Albay köyünde olsaydı oyunu AKP'ye verebilirdi
Ailesine bakınca, albayın kişisel olarak AKP'ye (doğal olarak Fethullah Gülen cemaatine) ters biri olmaması gerektiğini düşünmek mantıksız bir yorum olmaz sanırım. Hatta albay köyünde seçmen olsaydı, büyük olasılıkla oyunu AKP'ye verebilirdi de diyebiliriz. (Her ne kadar muhtarlar parti adayı değillerse de il genel meclisine eşit oranda oyla seçildikleri bir gerçek.) Çünkü arlarında hiçbir husumet olmadığı gibi birbirine son derece bağlı bir aile oldukları söyleniyor.

Albay darbe yaparsa..
Diyelim ki albayın tasarladığı darbe gerçekleşti; albay, amcasının oğlu Vali Amir Çiçek'i, “bitirme planı” yaptığı partinin politikalarını uygulamaktan sorumlu tutar mı sizce? Ya da 60 darbesinde Demokrat Partili muhtarlardan mühürlerin alındığı gibi kardeşi Osman Çiçek'den muhtarlık mührünü alır mı? Bana göre albay, geleneksel aile yapısını kırmamışsa kişisel olarak AKP'yi bitirme gibi bir niyet içinde olmaz.

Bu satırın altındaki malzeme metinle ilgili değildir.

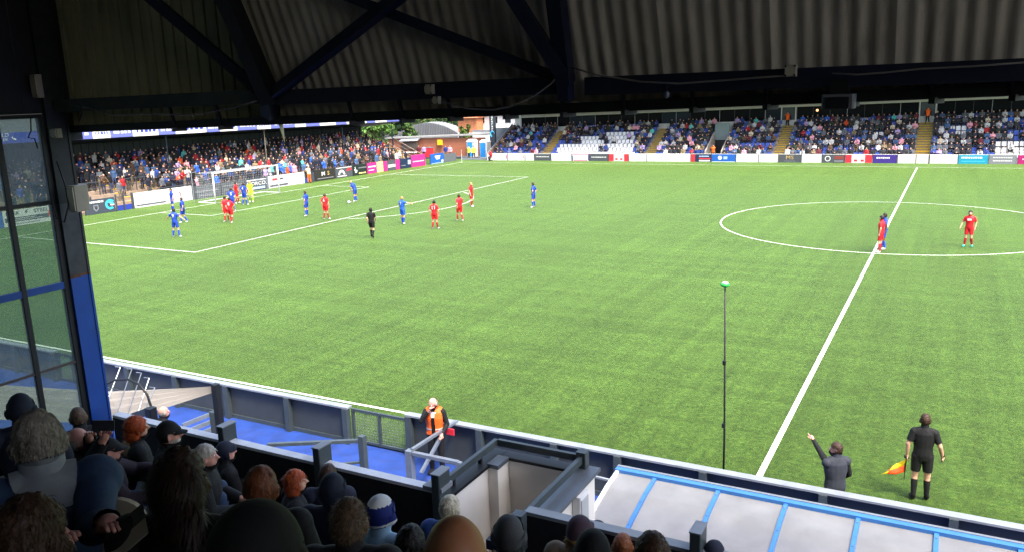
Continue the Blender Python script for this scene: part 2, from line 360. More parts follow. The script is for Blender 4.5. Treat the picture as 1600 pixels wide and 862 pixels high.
M_copeG = mat('grey_metal_coping', '5a6168', .4, .1, 5, metal=.3)
MB().box((X0-.15,PY+.08,PZ-.048),(X0+.03,YF+.15,PZ-.01)).build('coping', M_black, vm_)
MB().box((X0+.032,YF-.03,PZ-.048),(X1-.03,YF+.15,PZ-.012)).build('coping', M_black, vm_)
MB().box((X0+.0,YF-.3,PZ-.05),(X0+.15,YF-.031,PZ+.0)).build('coping', M_copeG, vm_)
MB().box((X1-.03,PY+.05,PZ-.048),(X1+.28,YF+.16,PZ-.006)).build('coping', M_copeG, vm_)
hr = lambda p, q: MB().bar(p, q, .05, .08).build('handrail', M_slate2, vm_)
hr((X0-.09,PY+.02,PZ+.1),(X0-.09,YF+.1,PZ+.1)); hr((X0-.06,YF+.1,PZ+.1),(X1+.05,YF+.1,PZ+.1)); hr((X1+.08,PY-.2,PZ+.1),(X1+.08,YF+.13,PZ+.1))
for p in ((X1+.08,PY-.18),(X1+.08,YF+.1)): bevel_box(MB(),(p[0]-.06,p[1]-.06,PZ-.2),(p[0]+.06,p[1]+.06,PZ+.19),.008).build('rail_post', M_slate2, vm_)
MB().bar((X1-.06,PY-.02,PZ-.03),(X1-.06,PY-.5,PZ-.03),.12,.1).build('rail_end', M_black, vm_)
for p in ((X0-.09,YF-.3),(X0-.09,PY+.4)): MB().box((p[0]-.02,p[1]-.02,PZ-.01),(p[0]+.02,p[1]+.02,PZ+.05)).build('bracket', M_black, vm_)
PZ = PZ_
MB().box((-1.62,PY-.1,PZ+.0),(-1.38,PY+.12,PZ+.05)).build('wall_cap', M_cope, vm_)
eb = thing('meter_box', (X1+.3, -8.6, 3.3), 'white electrical box on outer wall of the stair well', 'electrical box')
bevel_box(MB(),(X1+.222,-8.72,3.25),(X1+.32,-8.5,3.66),.01).build('casing', M_white, eb)
MB().box((X1+.321,-8.7,3.28),(X1+.33,-8.52,3.62)).build('door', mat('white_door','b9bcbd',.5,.05), eb)
MB().tube((X1+.25,-8.6,3.66),(X1+.25,-8.6,3.7),.018).build('conduit', M_white, eb)

# seating deck (rake)
def floor(y): return 2.95+max(0.0, -10.0-y)*.61
mb = MB(); y = -9.56; k = 0
yy = -10.2; zz = 2.95; mb.box((-7.0,-10.2,2.7),(14,-9.57,2.95))
for k in range(14):
    y1 = yy-.82; zz += .5; mb.box((-7.0,y1,zz-.65),(14,yy-.001,zz)); yy = y1
M_conc = mat('dark_concrete', '4a4744', .9, .2, 3, .1, 40)
struct(mb, 'terrace_floor', M_conc, 'stepped concrete deck of the seating stand')

# end post
M_blue = mat('royal_blue_gloss', (.008,.055,.27), .35, .1, 4, dirt=.3)
M_postdk = mat('worn_dark_paint', '1b2023', .6, .35, 6, .1, 25, dirt=.3)
M_rust = mat('rusty_patch', '5a3a22', .8, .5, 14)
M_postgr = mat('worn_grey_paint', '33393b', .6, .3, 7, .1, 25, dirt=.5)
post = thing('stand_post', (-7.05, -9.55, 1), 'tall steel post at the stand corner, blue below and worn black above', 'post')
xa, xb, ya, yb = -7.06, -6.98, -9.70, -9.41
def hbeam(mb, z0, z1, mi=0):
    mb.box((xa,ya,z0),(xb,ya+.03,z1),mi); mb.box((xa,yb-.03,z0),(xb,yb,z1),mi); mb.box((xa+.03,ya+.031,z0),(xb-.012,yb-.031,z1),mi)
mb = MB(); hbeam(mb, .0, 5.78); mb.build('lower_shaft', M_blue, post)
mb = MB(); hbeam(mb, 5.781, 5.81); mb.build('rust_band', M_rust, post)
mb = MB(); hbeam(mb, 5.811, 6.75); mb.build('worn_band', M_postgr, post)
mb = MB(); hbeam(mb, 6.751, 12.3); mb.build('upper_shaft', M_postdk, post)
M_box = mat('beige_plastic', '9a937e', .55, .1, 6, dirt=.15)
def jbox(name, label, c, s, lid=True, cat='junction box'):
    t = thing(name, c, label, cat); c = Vector(c); s = Vector(s)/2
    bevel_box(MB(), c-s, c+s, .012).build('casing', M_box, t)
    MB().box((c.x-s.x*.9,c.y-s.y-.012,c.z-s.z*.9),(c.x+s.x*.9,c.y-s.y-.0005,c.z+s.z*.9)).build('lid', mat('pale_beige_plastic','aba48e',.5,.08), t)
    mb = MB()
    for i in (-1,1):
        for j in (-1,1): mb.tube((c.x+i*s.x*.78,c.y-s.y-.013,c.z+j*s.z*.78),(c.x+i*s.x*.78,c.y-s.y-.018,c.z+j*s.z*.78),.008,n=6)
    tag(mb.build('screws', M_black, t), kind='stuff'); return t
pc = ony(121,310,-9.62); jbox('control_box', 'large beige control box on the corner post', (pc[0]+.03,-9.62,pc[2]), (.13,.2,.33))
pc = ony(99,208,-9.7); jbox('junction_box', 'small white junction box high on the corner post', (pc[0],-9.79,pc[2]), (.12,.08,.11))
pc = ony(68,135,-9.72); jbox('junction_box', 'tall dim box beside the corner post under the roof', (pc[0],-9.8,pc[2]), (.12,.08,.28))
M_cable = mat('pale_cable', '6d675a', .6, .1); M_cabled = mat('black_cable', '0d0d0d', .6, .1)
def cable(pts, label, r=.008, m=M_cable):
    o = MB().loft(pts, r, 6).build('cable', m, None, True, loc=tuple(map(float, pts[0]))); return tag(o, label, 'cable')
cable([(-6.95,-9.8,6.75),(-6.85,-9.85,6.6),(-6.75,-9.82,6.55),(-6.72,-9.75,6.75),(-6.8,-9.7,7.0),(-6.9,-9.7,7.3)], 'black cable looping below the beige control box', .01, M_cabled)
cable([ony(x,y,-9.75) for x,y in ((124,190),(128,178),(126,165),(118,160))], 'thin cable curling by the post under the roof', .006, M_cabled)

# end glazing in the plane x = -7.05
M_glass = bpy.data.materials.new('hazy_glass'); M_glass.use_nodes = True; _n = M_glass.node_tree.nodes; _l = M_glass.node_tree.links
_n.remove(_n['Principled BSDF']); _t = _n.new('ShaderNodeBsdfTransparent'); _t.inputs[0].default_value = (.46,.53,.49,1)
_g = _n.new('ShaderNodeBsdfGlossy'); _g.inputs['Roughness'].default_value = .05; _g.inputs[0].default_value = (.9,.9,.9,1); _d = _n.new('ShaderNodeBsdfTranslucent'); _d.inputs[0].default_value = (.5,.53,.52,1)
_m1 = _n.new('ShaderNodeMixShader'); _m1.inputs[0].default_value = .14; _m2 = _n.new('ShaderNodeMixShader'); _m2.inputs[0].default_value = .03
_l.new(_t.outputs[0], _m1.inputs[1]); _l.new(_d.outputs[0], _m1.inputs[2]); _l.new(_m1.outputs[0], _m2.inputs[1]); _l.new(_g.outputs[0], _m2.inputs[2]); _l.new(_m2.outputs[0], _n['Material Output'].inputs[0])
gz = thing('end_glazing', (-7.05, -11, 3.8), 'glazed end screen of the stand left of the blue post', 'window')
ymul = [-9.72, -10.3, -10.95, -11.6, -12.25, -12.9, -14, -15.5, -17, -18.5, -20, -22, -24]; ztr = [3.2, 4.66, 5.71, 6.79, 7.87]  # rearmost bays are unseen glazing, added to light the seats from behind
MB().box((-7.1,-9.77,3.2),(-7.02,-9.705,7.89)).build('jamb', M_black, gz)
for y in ymul[1:]: MB().box((-7.08,y-.03,3.2),(-7.02,y+.03,7.87)).build('mullion', M_black, gz)
for z in ztr:
    for y0, y1 in zip(ymul[:-1], ymul[1:]):
        wz = .012 if z == 4.66 else (.045 if z == 5.71 else .025)
        MB().box((-7.075,y1+.031,z-wz),(-7.025,y0-.031 if y0 != ymul[0] else y0,z+wz)).build('transom', M_blue if z == 5.71 else (mat('brown_bar','4a3c38',.6,.2) if z == 4.66 else M_black), gz)
for z0, z1 in zip(ztr[:-1], ztr[1:]):
    for y0, y1 in zip(ymul[:-1], ymul[1:]): MB().box((-7.052,y1+.02,z0+.01),(-7.048,y0-.02,z1-.01)).build('pane', M_glass, gz)
cable([(-6.9,-9.95,7.86),(-6.9,-9.97,7.7),(-6.9,-10.02,7.62),(-6.9,-9.94,7.6),(-6.9,-9.92,7.48)], 'thin black wire dangling in front of the top glass pane', .008, M_cabled)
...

Ordu ailesi AKP'li AKP'li olan birine bitirme planı yazdırmaz
Albayın kişisel niyeti önemli değil, emir komuta halkası içinde ona böyle bir görev verilmişse neden olmasın diyebilirsiniz. Buna kimsenin bir diyeceği olamaz; fakat, kız kardeşi türbanlı olanları uzman çavuş olarak bile almayan ordunun, ailesi AKP'li olan birini “AKP'yi bitirme planı”na katmayacağını da düşünmek gerek.

Kardeşim sen AKP'yi köyünde bitirememişsin
Siz Genelkurmay Başkanı olsanız, Kurmay Albay Dursun Çiçek'e “Kardeşim sen AKP'yi köyünde bitirememişsin koca Türkiye'de nasıl bitireceksin!” demez misiniz? Anlayacağınız, bu görevin Dursun Çiçek'e Genelkurmay tarafından verildiğinden kuşku duymamız için de yeter derecede gerekçe mevcut. Öyleyse bu belgemsi şey neyin nesi?Biz aklımıza takılan soruları yanıtladık. Varsa kafanıza takılan soru, onu da siz yanıtlayın.